I need to prove that the following integral converges:
$$\int_{-\infty}^{\infty}\frac{\cos(\frac{\pi}{2}x)}{(x^2+1)(x-1)}dx$$
From Dirichlet-Abel, I know that:
If $\alpha:[a, +\infty]$ and $U:[a, +\infty]$ and:
(1): $\alpha(x) > 0$ for all $x>0$
(2): $\alpha$ is decresing
(3): $\lim\limits_{x\rightarrow +\infty}\alpha(x)=0$
(4): Exists real $k$ and, for all $\lambda>a$: $|\int_{a}^{\lambda}U(x)dx|<k$
So,
$\int_{a}^{\infty}\alpha(x).U(x)dx$ converges
But I can't put $a=-\infty$ (my professor told me that), so I don't know how to use it here.
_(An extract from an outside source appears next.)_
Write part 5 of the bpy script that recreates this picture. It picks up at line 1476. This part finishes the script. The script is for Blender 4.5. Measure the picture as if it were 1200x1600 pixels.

In other situation, I would say that the function is even or odd (so I multiply the integral for 2 and say that $a=0$), but this is not the case, because $x-1$ is not even nor odd.
What can I do?
Thanks
Hint: $\displaystyle\left|\frac{\cos(\frac\pi2x)}{x-1}\right|=\left|\frac{\sin(\frac\pi2(1-x))}{x-1}\right|\lt\frac\pi2$. Therefore, the integrand is less than $\dfrac{\pi/2}{x^2+1}$.